La ventosità in Italia. Sul sito Anev (www.anev.org) è disponibile uno studio serio ed accurato: "Il potenziale eolico italiano". L’obbiettivo giudicato realistico al 2020 è di 16.2 GW installati e 27.2 TWh/anno di energia elettrica generata. Dividendo energia per potenza si ottiene la producibilità media: il risultato è 1.680 ore. Io mi ero tenuto un po’ più largo, indicando un valore medio di 1.700 ore. E tanto per chiarire il potenziale eolico in altri Paesi europei, la BWE (www.wind-energie.de, equivalente tedesco dell’Anev) stima per la Germania l’obbiettivo di 55 GW installati e 150 TWh/anno di produzione al 2020, che fanno una producibilità media di oltre 2.700 ore: il che, per inciso, significa che al 2020 l’elettricità da eolico potrebbe costare in Italia il 60% in più che in Germania!
Gli incentivi. Se non piace chiamare "incentivi" i meccanismi premianti l’elettricità da fonte eolica, niente in contrario ad accordarci su un altro nome. Rimane il fatto che, per esempio, a pag. 84 del rapporto "The Economics of Wind Energy", pubblicato a marzo di quest’anno dalla European Wind Energy Association (e scaricabile sul sito www.ewea.org), sono riassunte le misure implementate nei 27 Paesi membri. Cito due esempi nella media, con riferimento agli impianti a terra (on-shore): in Germania tariffa onnicomprensiva (feed-in) di 8.3 c/kWh per i primi 5 anni e di 5.3 per i successivi 15 anni; in Francia stesso tipo di tariffa, pari a 8.2 c/kWh per i primi 10 anni quindi tariffa compresa tra 3 e 8 c/kWh (a seconda della ventosità del sito) per i successivi 5. E in Italia? Gli impianti entrati in esercizio dopo il 2007 godono del beneficio dei "nuovi" Certificati Verdi, della durata di 15 anni, cui si somma quello del così detto ritiro dedicato dell’energia elettrica prodotta. Considerando ad esempio il prezzo di riferimento 2008 dei CV e la media del prezzo zonale orario per lo stesso anno, il chilowattora eolico è stato remunerato a circa 18 c. Più del doppio che in Francia o in Germania. Come avevo detto nell’intervista.

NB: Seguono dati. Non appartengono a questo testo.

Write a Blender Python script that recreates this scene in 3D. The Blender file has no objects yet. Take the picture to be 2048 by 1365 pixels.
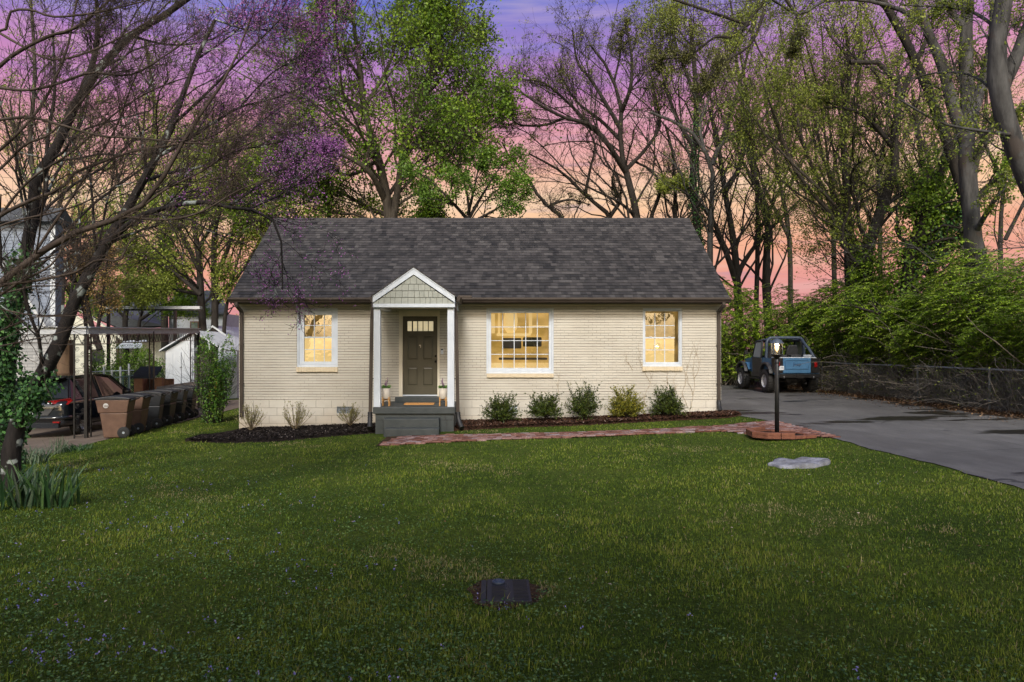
import bpy, math, random
import numpy as np
from mathutils import Vector
S = bpy.context.scene
C = S.collection
R = math.radians
F = 1365.0            # focal length in photo pixels (photo 2048 px wide)
CX, HY, EYE = 983.0, 699.0, 1.9

# ------------------------------------------------------------ camera, sky, sun, exposure
cd = bpy.data.cameras.new('camera'); cam = bpy.data.objects.new('camera', cd); C.objects.link(cam)
cam.location = (0, 0, EYE); cam.rotation_euler = (R(90), 0, 0)
cd.sensor_width = 36; cd.lens = 36 * F / 2048
cd.shift_x = (1024 - CX) / 2048; cd.shift_y = (HY - 682.5) / 2048
cd.clip_start = 0.1; cd.clip_end = 2000
S.camera = cam

world = bpy.data.worlds.new('World'); S.world = world; world.use_nodes = True
wn = world.node_tree.nodes; wl = world.node_tree.links; wn.clear()
def wnode(t, **k):
    n = wn.new(t)
    for a, b in k.items(): setattr(n, a, b)
    return n
wout = wnode('ShaderNodeOutputWorld'); wbg = wnode('ShaderNodeBackground')
wtc = wnode('ShaderNodeTexCoord'); wsep = wnode('ShaderNodeSeparateXYZ')
wl.new(wtc.outputs['Generated'], wsep.inputs[0])
wmap = wnode('ShaderNodeMapping'); wmap.inputs['Scale'].default_value = (1.6, 1.6, 15.0)
wl.new(wtc.outputs['Generated'], wmap.inputs[0])
wno = wnode('ShaderNodeTexNoise'); wno.inputs['Scale'].default_value = 1.7; wno.inputs['Detail'].default_value = 4
wl.new(wmap.outputs[0], wno.inputs['Vector'])
wm1 = wnode('ShaderNodeMath', operation='SUBTRACT'); wl.new(wno.outputs[0], wm1.inputs[0]); wm1.inputs[1].default_value = 0.5
wm2 = wnode('ShaderNodeMath', operation='MULTIPLY'); wl.new(wm1.outputs[0], wm2.inputs[0]); wm2.inputs[1].default_value = 0.09
# the left (x<0) side of the sky is cooler and its bands sit lower
wm3 = wnode('ShaderNodeMath', operation='MULTIPLY'); wl.new(wsep.outputs['X'], wm3.inputs[0]); wm3.inputs[1].default_value = -0.035
wm4 = wnode('ShaderNodeMath', operation='ADD'); wl.new(wm2.outputs[0], wm4.inputs[0]); wl.new(wm3.outputs[0], wm4.inputs[1])
wm5 = wnode('ShaderNodeMath', operation='ADD'); wl.new(wsep.outputs['Z'], wm5.inputs[0]); wl.new(wm4.outputs[0], wm5.inputs[1])
wr = wnode('ShaderNodeValToRGB'); wl.new(wm5.outputs[0], wr.inputs[0])
def srgb(r, g, b):
    f = lambda c: (c / 255 / 12.92) if c <= 10 else ((c / 255 + .055) / 1.055) ** 2.4
    return (f(r), f(g), f(b), 1)
stops = [(0.0, (212, 140, 146)), (0.08, (228, 152, 148)), (0.13, (242, 172, 140)), (0.175, (250, 200, 158)),
         (0.21, (250, 212, 176)), (0.245, (244, 186, 164)), (0.285, (228, 160, 172)), (0.33, (212, 142, 184)),
         (0.37, (186, 130, 196)), (0.415, (142, 128, 204)), (0.47, (94, 114, 206)), (1.0, (86, 104, 180))]
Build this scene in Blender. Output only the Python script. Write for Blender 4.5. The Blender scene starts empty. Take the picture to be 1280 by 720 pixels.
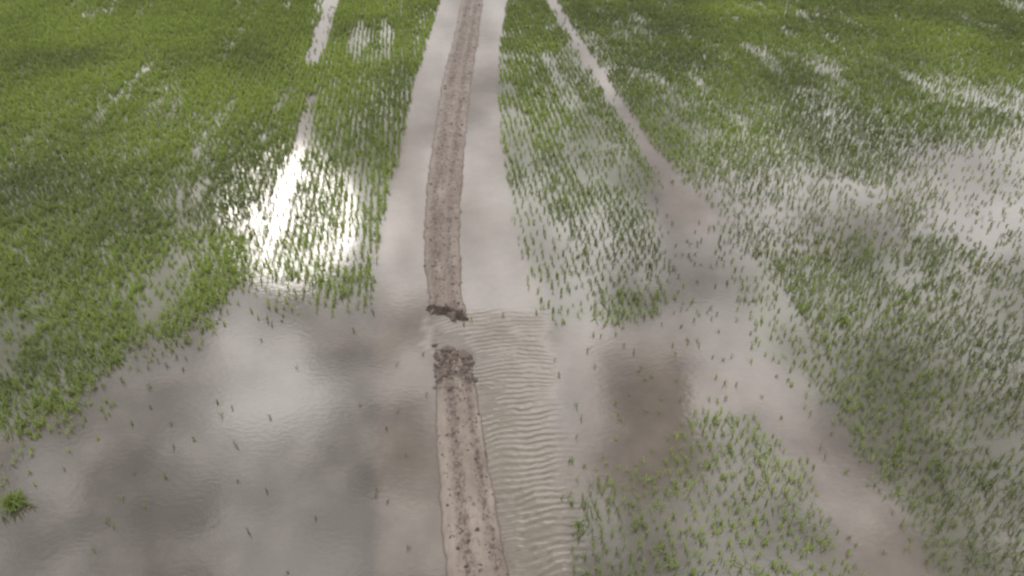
import bpy, math, numpy as np
from mathutils import Vector
rng=np.random.default_rng(7)
H=12.0; PITCH=math.radians(35.5); FPX=924.0
CT,ST=math.cos(PITCH),math.sin(PITCH)

# ---- survey: turn measurements of the photograph into ground coordinates (metres, z=0)
def ray(u,v):
    a=(u-640)/FPX; b=(360-v)/FPX
    return np.array([a, CT+b*ST, -ST+b*CT])
def G(u,v):
    d=ray(u,v); t=H/-d[2]
    return (d[0]*t, d[1]*t)
def poly(pts): return np.array([G(*p) for p in pts])

# ---- numpy value noise
_perm=rng.random((512,512))
def vnoise(x,y):
    x=np.asarray(x,float)+1000.0; y=np.asarray(y,float)+1000.0
    xi=np.floor(x).astype(int); yi=np.floor(y).astype(int)
    fx=x-xi; fy=y-yi
    fx=fx*fx*(3-2*fx); fy=fy*fy*(3-2*fy)
    g=lambda i,j:_perm[i%512,j%512]
    return (g(xi,yi)*(1-fx)+g(xi+1,yi)*fx)*(1-fy)+(g(xi,yi+1)*(1-fx)+g(xi+1,yi+1)*fx)*fy
def fbm(x,y,o=4):
    s=0;a=1;t=0
    for k in range(o):
        s=s+a*vnoise(x*2**k+k*17.3,y*2**k+k*9.1); t+=a; a*=.5
    return s/t*2-1
def sdf(P,X,Y):
    n=len(P); d=np.full(X.shape,1e18); ins=np.zeros(X.shape,bool)
    for i in range(n):
        ax,ay=P[i]; bx,by=P[(i+1)%n]
        ex,ey=bx-ax,by-ay; wx,wy=X-ax,Y-ay
        t=np.clip((wx*ex+wy*ey)/(ex*ex+ey*ey+1e-12),0,1)
        d=np.minimum(d,(wx-ex*t)**2+(wy-ey*t)**2)
        c=((ay>Y)!=(by>Y))
        if abs(ey)>1e-12:
            c&=(X<ex*(Y-ay)/ey+ax); ins^=c
    d=np.sqrt(d); return np.where(ins,-d,d)
def sstep(a,b,x):
    t=np.clip((x-a)/(b-a),0,1); return t*t*(3-2*t)

ROW=np.array([-0.122,1.0]); ROW/=np.linalg.norm(ROW); ACR=np.array([ROW[1],-ROW[0]])

# ---- features (pixel survey -> ground)
CH=poly([(575,-140),(556,-40),(550,0),(535,50),(515,110),(500,190),(482,260),(470,340),(466,400),
         (668,390),(640,280),(628,200),(622,110),(625,60),(635,0),(640,-40),(640,-140)])
WL=poly([(490,378),(400,376),(350,365),(290,355),(250,390),(205,440),(130,500),(40,565),(-60,600),(-300,640),
         (-300,1000),(735,1000),(712,720),(702,600),(690,385),(655,380)])
WR=poly([(640,390),(845,392),(870,385),(940,410),(990,470),(1050,535),(1110,620),(1175,720),(1240,900),(1170,900),
         (1100,720),(1070,670),(1000,610),(960,565),(930,525),(900,515),(860,555),(800,595),(740,595),(695,610),(690,500)])
TR=poly([(650,-60),(682,0),(737,90),(783,160),(822,225),(838,270),(870,300),(895,270),(850,220),
         (798,150),(752,85),(696,0),(660,-60)])
TR2=poly([(825,245),(838,290),(852,390),(950,420),(920,365),(885,290),(857,245)])
TL1=poly([(425,-50),(405,0),(396,35),(378,78),(400,80),(412,40),(424,0),(442,-50)])
TL2=poly([(384,118),(373,160),(360,210),(348,250),(337,290),(331,330),(340,330),(351,290),(368,240),(376,210),(389,160),(396,118)])
GL=poly([(285,262),(310,240),(350,228),(380,250),(375,275),(340,295),(300,292)])
GL2=poly([(405,305),(440,295),(472,300),(470,335),(405,335)])
RC=poly([(625,290),(720,280),(850,310),(850,392),(650,392)])
RP=poly([(1110,225),(1190,190),(1290,175),(1450,190),(1450,310),(1280,310),(1200,285),(1150,258)])
RP2=poly([(870,240),(980,225),(1100,225),(1150,265),(1050,290),(930,310)])
ISL=poly([(690,560),(900,500),(1000,590),(1140,740),(1140,950),(690,950)])
NR=poly([(950,380),(1500,330),(1700,1000),(1180,1000)])
RIP=poly([(598,398),(672,398),(688,470),(698,560),(708,640),(718,760),(722,960),(650,960),(636,760),(615,600),(600,500)])
FEAT=[(CH,.08,.10,0.0),(WL,.9,1.3,.02),(WR,.4,1.0,.10),(TR,.12,.25,.04),(TR2,.45,.7,.15),(TL1,.10,.2,.10),(TL2,.12,.2,.15),
      (GL,.8,1.,.6),(GL2,.7,1.,.65),(RC,1.2,1.0,.72),(RP,1.6,2.,.26),(RP2,1.5,2.,.60),(ISL,.5,1.0,.72),(NR,1.5,1.2,.85),(RIP,.12,.15,0.0)]
def density(X,Y):
    D=np.ones(X.shape)
    n1=fbm(X*1.1,Y*1.1,3); n2=fbm(X*.45+40,Y*.45,4)
    for P,s,amp,res in FEAT:
        n=n1 if amp<.5 else n2
        f=sstep(-s,s,sdf(P,X,Y)+n*amp)
        D*=res+(1-res)*f
    return D

# ---- helpers
def mesh_np(name,V,F4=None,F3=None,smooth=False):
    me=bpy.data.meshes.new(name)
    V=np.ascontiguousarray(V,dtype=np.float32)
    me.vertices.add(len(V)); me.vertices.foreach_set("co",V.ravel())
    loops=[];starts=[];off=0
    for F,k in ((F4,4),(F3,3)):
        if F is None or len(F)==0: continue
        loops.append(np.asarray(F,dtype=np.int32).ravel())
        starts.append(off+np.arange(len(F),dtype=np.int32)*k); off+=len(F)*k
    L=np.concatenate(loops); S=np.concatenate(starts).astype(np.int32)
    me.loops.add(len(L)); me.loops.foreach_set("vertex_index",L)
    me.polygons.add(len(S)); me.polygons.foreach_set("loop_start",S)
    me.update(calc_edges=True); me.validate()
    me.polygons.foreach_set("use_smooth",np.full(len(me.polygons),smooth))
    ob=bpy.data.objects.new(name,me); bpy.context.scene.collection.objects.link(ob)
    return ob
def attr(ob,name,vals):
    a=ob.data.attributes.new(name,'FLOAT','POINT')
    a.data.foreach_set("value",np.ascontiguousarray(vals,dtype=np.float32).ravel())
def gridfaces(nx,ny):
    i=np.arange((nx-1)*(ny-1)); r=i//(nx-1); c=i%(nx-1); a=r*nx+c
    return np.stack([a,a+1,a+nx+1,a+nx],1)
class NT:
    def __init__(s,tree): s.t=tree; s.n=tree.nodes; s.l=tree.links
    def new(s,typ,**k):
        nd=s.n.new(typ)
        for a,b in k.items(): setattr(nd,a,b)
        return nd
    def put(s,v,sock):
        if isinstance(v,(int,float)): sock.default_value=v
        elif isinstance(v,(tuple,list)): sock.default_value=v if len(v)==len(sock.default_value) else (*v,1)
        else: s.l.new(v,sock)
    def math(s,op,a,b=0.0,c=None,clamp=False):
        m=s.new('ShaderNodeMath',operation=op,use_clamp=clamp); s.put(a,m.inputs[0]); s.put(b,m.inputs[1])
        if c is not None: s.put(c,m.inputs[2])
        return m.outputs[0]
    def mix(s,f,a,b):
        m=s.new('ShaderNodeMix',data_type='RGBA'); s.put(f,m.inputs[0]); s.put(a,m.inputs[6]); s.put(b,m.inputs[7]); return m.outputs[2]
    def mr(s,v,a,b,c=0.0,d=1.0,smooth=False):
        m=s.new('ShaderNodeMapRange'); m.interpolation_type='SMOOTHSTEP' if smooth else 'LINEAR'
        s.put(v,m.inputs[0])
        for k,x in zip((1,2,3,4),(a,b,c,d)): s.put(x,m.inputs[k])
        return m.outputs[0]
    def at(s,name): return s.new('ShaderNodeAttribute',attribute_name=name).outputs['Fac']
    def noise(s,vec,scale,detail=4,rough=.55):
        m=s.new('ShaderNodeTexNoise'); m.inputs['Scale'].default_value=scale; m.inputs['Detail'].default_value=detail
        m.inputs['Roughness'].default_value=rough; s.l.new(vec,m.inputs['Vector']); return m
    def mapping(s,vec,sc,rot=(0,0,0)):
        m=s.new('ShaderNodeMapping'); m.inputs['Scale'].default_value=sc; m.inputs['Rotation'].default_value=rot; s.l.new(vec,m.inputs[0]); return m.outputs[0]
def newmat(name):
    m=bpy.data.materials.new(name); m.use_nodes=True; m.node_tree.nodes.clear()
    t=NT(m.node_tree); out=t.new('ShaderNodeOutputMaterial'); return m,t,out

# =================== WATER ===================
xs=np.concatenate([[-900,-400,-200,-110,-70],np.arange(-45,45.01,.16),[70,110,200,400,900]])
ys=np.concatenate([[-300,-120,-50,-20,-5,1],np.arange(4,60.01,.16),[75,100,150,250,450,900,1500]])
X,Y=np.meshgrid(xs,ys); X=X.ravel();Y=Y.ravel()
water=mesh_np("water",np.stack([X,Y,X*0],1),gridfaces(len(xs),len(ys)),smooth=True)
r=sstep(.35,-.3,sdf(RIP,X,Y)+.25*fbm(X*.9,Y*.9,2))
GAP=poly([(550,398),(610,396),(660,405),(640,430),(600,432),(550,425)])
g=sstep(.35,-.3,sdf(GAP,X,Y))
al=X*ROW[0]+Y*ROW[1]; ac=X*ACR[0]+Y*ACR[1]
c0=G(655,560); c0=c0[0]*ACR[0]+c0[1]*ACR[1]
attr(water,"ripple",np.clip(r+.4*g,0,1))
attr(water,"phase",al/.17+ .40*(ac-c0)**2 + 1.2*fbm(X*.8,Y*.8,2))
CHL=poly([(575,-140),(550,0),(515,110),(500,190),(470,340),(470,720),(470,1000),(735,1000),(712,720),(690,400),(640,280),(622,110),(635,0),(640,-140)])
silt=.50*sstep(.16,-.16,sdf(CHL,X,Y)+.10*fbm(X,Y,3))
silt=np.maximum(silt,.5*sstep(1.2,-1.2,sdf(WR,X,Y)+.9*fbm(X*.4,Y*.4,3)))
silt=np.maximum(silt,.5*sstep(.4,-.3,sdf(TR,X,Y)))
silt+=.34*fbm(X*.3+9,Y*.3,4)+.12
foam=poly([(530,398),(535,398),(538,418),(537,436),(533,436),(532,418)])
attr(water,"foam",.35*sstep(.14,-.05,sdf(foam,X,Y)+.25*fbm(X*5,Y*5,3)))
attr(water,"silt",np.clip(silt,0,1))
attr(water,"veg",density(X,Y)**4)
m,t,out=newmat("muddy_water")
tc=t.new('ShaderNodeTexCoord').outputs['Object']
nz=t.noise(tc,.6,5,.70); nf=t.noise(t.mapping(tc,(1,1.6,1)),6,2,.6)
s=t.math('ADD',t.at("silt"),t.mr(nz.outputs[0],.3,.7,-.36,.36))
col=t.mix(t.math('MAXIMUM',s,0,clamp=True),(.088,.073,.058),(.195,.158,.127))
col=t.mix(t.math('MULTIPLY',t.at("ripple"),.65),col,(.14,.108,.072))
col=t.mix(t.math('MULTIPLY',t.at("veg"),.5),col,(.10,.125,.055))
col=t.mix(t.at("foam"),col,(.45,.42,.38))
ph=t.math('ADD',t.math('MULTIPLY',t.at("phase"),6.2832),t.math('MULTIPLY',t.noise(tc,1.8,2).outputs[0],8.0))
wv=t.math('MULTIPLY',t.math('SINE',ph),t.math('MULTIPLY',t.at("ripple"),t.mr(t.noise(tc,1.4,2).outputs[0],.38,.62,.25,1.0)))
hgt=t.math('ADD',t.math('MULTIPLY',wv,.0046),t.math('MULTIPLY',nf.outputs[0],.0013))
bp=t.new('ShaderNodeBump'); bp.inputs['Strength'].default_value=1; bp.inputs['Distance'].default_value=1; t.l.new(hgt,bp.inputs['Height'])
df=t.new('ShaderNodeBsdfDiffuse'); t.l.new(col,df.inputs['Color']); t.l.new(bp.outputs[0],df.inputs['Normal'])
gl=t.new('ShaderNodeBsdfGlossy'); gl.inputs['Roughness'].default_value=.06; gl.inputs['Color'].default_value=(1,.972,.95,1); t.l.new(bp.outputs[0],gl.inputs['Normal'])
fr=t.new('ShaderNodeFresnel'); fr.inputs['IOR'].default_value=2.0; t.l.new(bp.outputs[0],fr.inputs['Normal'])
mx=t.new('ShaderNodeMixShader'); t.l.new(fr.outputs[0],mx.inputs[0]); t.l.new(df.outputs[0],mx.inputs[1]); t.l.new(gl.outputs[0],mx.inputs[2])
t.l.new(mx.outputs[0],out.inputs[0]); water.data.materials.append(m)

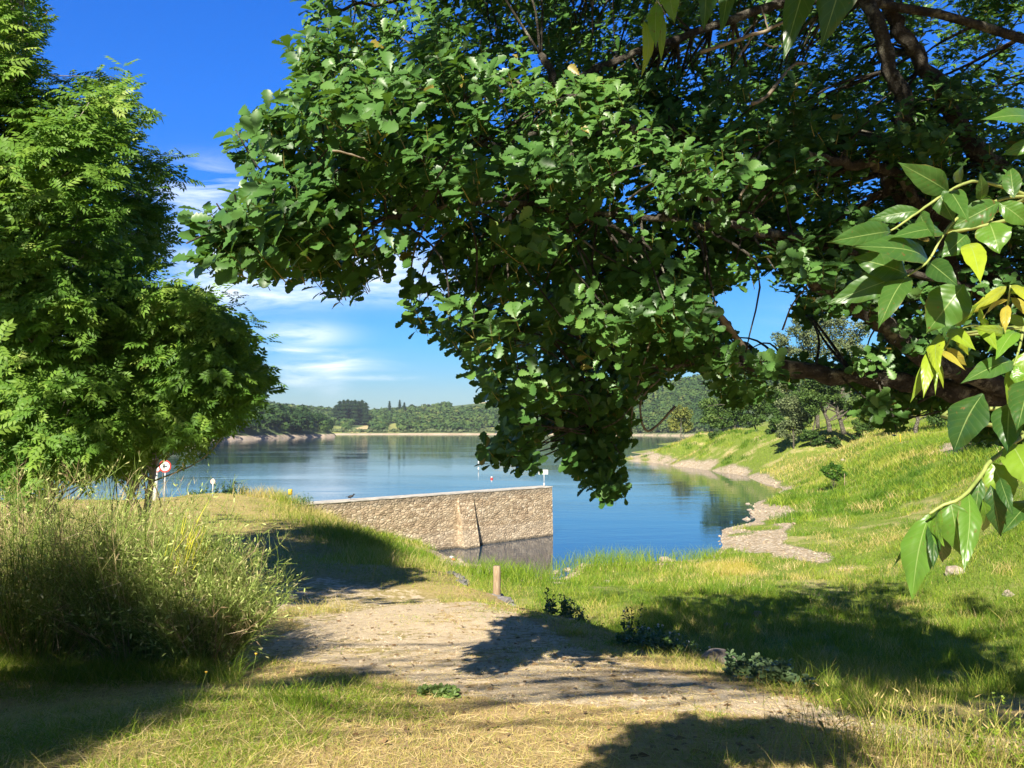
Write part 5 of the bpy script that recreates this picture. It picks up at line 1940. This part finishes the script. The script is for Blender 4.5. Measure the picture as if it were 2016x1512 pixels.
# ------------------------------------------------------------------ trees on the right bank
def bank_tree(name, label, cat, base_px, base_py, D, blobs, mat, leaf=.3, n=1500, trunk_r=.18, group=None, trunks=None, tone=.4, zb=None):
    """blobs: (px, py, r_px) crown lobes at distance D"""
    c = W(base_px, base_py, D)
    z_ = float(terr(c[0], D)[0]) if zb is None else zb
    base = np.array([c[0], D, z_])
    e = empty(name, base, label, cat, group)
    sc_ = D / 1520.0
    C, R = [], []
    for (px, py, r) in blobs:
        p = W(px, py, D + rng.normal(0, r * sc_ * .4))
        C.append(p)
        R.append(r * sc_)
    C, R = np.array(C), np.array(R)
    m = MB()
    for tpts in (trunks or [None]):
        if tpts is None:
            top = C[np.argmax(C[:, 2])]
            mid = base * .5 + top * .5 + rng.normal(0, .3, 3)
            P = smooth_path([base - [0, 0, .3], base + (mid - base) * .5, mid, top], 5, .03)
        else:
            P = smooth_path([W(px, py, D) for px, py in tpts], 5, .02)
        m.tube(P, np.linspace(trunk_r, trunk_r * .3, len(P)), n=8, rough=.06)
        for c_ in C:
            i, q = nearest(P[len(P) // 3:], c_ - [0, 0, 1.0])
            limb_to(m, q, c_, trunk_r * .35, .03, n=5, segs=4)
    m.build('trunk', M_bark, e)
    # sub-clumps on every lobe, then leaf clusters on each sub-clump
    sub, sr = [], []
    for c_, r in zip(C, R):
        k = 12
        sub.append(c_ + rnd_unit(k) * r * .68 * rng.uniform(.6, 1.05, (k, 1)))
        sr.append(np.full(k, r * .42))
    sub, sr = np.concatenate(sub), np.concatenate(sr)
    w_ = sr ** 2
    idx = rng.choice(len(sub), n, p=w_ / w_.sum())
    d = rnd_unit(n)
    P = sub[idx] + d * sr[idx][:, None] * rng.uniform(.55, 1.1, (n, 1)) * [1, 1, .75]
    Nn = d * .7 + [0, 0, .6] + rnd_unit(n) * .6
    Mx = frames(rnd_unit(n) + [0, 0, -.2], Nn)
    tv = np.array([[-.5, 0, 0], [-.1, -.32, .05], [.5, -.05, 0], [0, .33, .05]])
    V, F = scatter(tv, [[[0, 1, 2, 3]]], Mx, P, leaf * rng.uniform(.6, 1.4, n))
    tn = np.clip(tone + rng.normal(0, .13, len(sub))[idx] + rng.normal(0, .12, n), 0, 1)
    mk('crown', V, F, mat, e, smooth=False, attrs={'rnd': np.repeat(tn, 4)})
    return e


bank_tree('broadleaf_tree', 'small yellow-green round tree at the far end of the low point', 'tree', 1341, 862, 215, [(1330, 822, 20), (1352, 820, 20), (1341, 812, 18), (1328, 840, 14), (1354, 840, 15)], M_autumn, leaf=.55, n=2600, trunk_r=.22, zb=.8)
bank_tree('broadleaf_tree', 'dark green spreading tree at the left end of the bank', 'tree', 1447, 858, 140, [(1415, 800, 27), (1400, 822, 22), (1440, 790, 28), (1432, 825, 24), (1456, 812, 24), (1412, 835, 16), (1390, 800, 16)], M_bank, leaf=.42, n=6500, trunk_r=.28, tone=.3)
bank_tree('broadleaf_tree', 'broad green tree merging with its darker left neighbour on the bank', 'tree', 1495, 852, 150, [(1480, 790, 30), (1505, 805, 26), (1490, 820, 22), (1460, 780, 22), (1515, 780, 26), (1470, 828, 18)], M_bank, leaf=.42, n=6500, trunk_r=.28, tone=.36)
bank_tree('broadleaf_tree', 'pale-crowned tree with a thin light trunk at the foot of the bank', 'tree', 1563, 886, 108, [(1545, 800, 22), (1562, 815, 24), (1550, 838, 20), (1570, 845, 16), (1560, 790, 20), (1556, 862, 13), (1580, 822, 16), (1538, 855, 14)], M_pale, leaf=.28, n=7000, trunk_r=.13, tone=.35)
bank_tree('dark_tree', 'dark narrow tree tucked between the broad tree and the pale one', 'tree', 1528, 862, 124, [(1525, 805, 20), (1532, 785, 18), (1528, 830, 18), (1520, 848, 14)], M_bank, leaf=.34, n=4200, trunk_r=.18, tone=.08)
bank_tree('twin_trunk_tree', 'tree with two dark leaning trunks on top of the bank', 'tree', 1640, 872, 104, [(1600, 760, 28), (1630, 745, 30), (1665, 740, 30), (1690, 765, 26), (1612, 785, 18), (1650, 790, 18), (1680, 800, 22), (1588, 775, 22), (1700, 800, 24), (1600, 800, 16), (1665, 805, 20), (1640, 775, 24)], M_bank, leaf=.30, n=12000, trunk_r=.34, tone=.42,
          trunks=[[(1634, 850), (1630, 830), (1620, 806), (1610, 780)], [(1662, 855), (1655, 830), (1648, 806), (1658, 770)]])
bank_tree('poplar_tree', 'tall pale-leaved tree rising behind the oak bough', 'tree', 1610, 845, 150, [(1545, 665, 26), (1580, 650, 30), (1610, 635, 28), (1650, 640, 28), (1690, 650, 26), (1560, 700, 24), (1600, 690, 30), (1645, 690, 30), (1690, 700, 26), (1560, 740, 26), (1620, 740, 30), (1680, 740, 26), (1540, 770, 24), (1590, 775, 26), (1640, 780, 26), (1700, 775, 26), (1720, 720, 30), (1600, 660, 34), (1660, 670, 34)], M_pale, leaf=.42, n=20000, trunk_r=.4, tone=.3, zb=7.0)
bank_tree('thicket_bush', 'dark bush covering the bank under the broad trees', 'bush', 1480, 868, 131, [(1495, 858, 16), (1515, 862, 14), (1475, 855, 10)], M_bank, leaf=.3, n=2200, trunk_r=.06, tone=.1)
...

Infine, se l’Italia, come scrive il segretario generale Anev, ha una ventosità «ben superiore a quella della Germania» (in realtà in media la producibilità on-shore è oggi un po’ superiore in Germania), sarebbe opportuno uniformare progressivamente al livello tedesco i meccanismi premianti (ciò vale ancor più, a dire il vero, per l’elettricità di origine fotovoltaica: credo infatti nessuno abbia dubbi che l’Italia sia più soleggiata), e destinare le risorse risparmiate al finanziamento diretto di attività di ricerca e sviluppo tecnologico in campo energetico: ce n’è davvero bisogno, se si vuole veramente rovesciare il rapporto tra fonti fossili e fonti carbon-free, nel medio-lungo periodo, nell’interesse di tutti.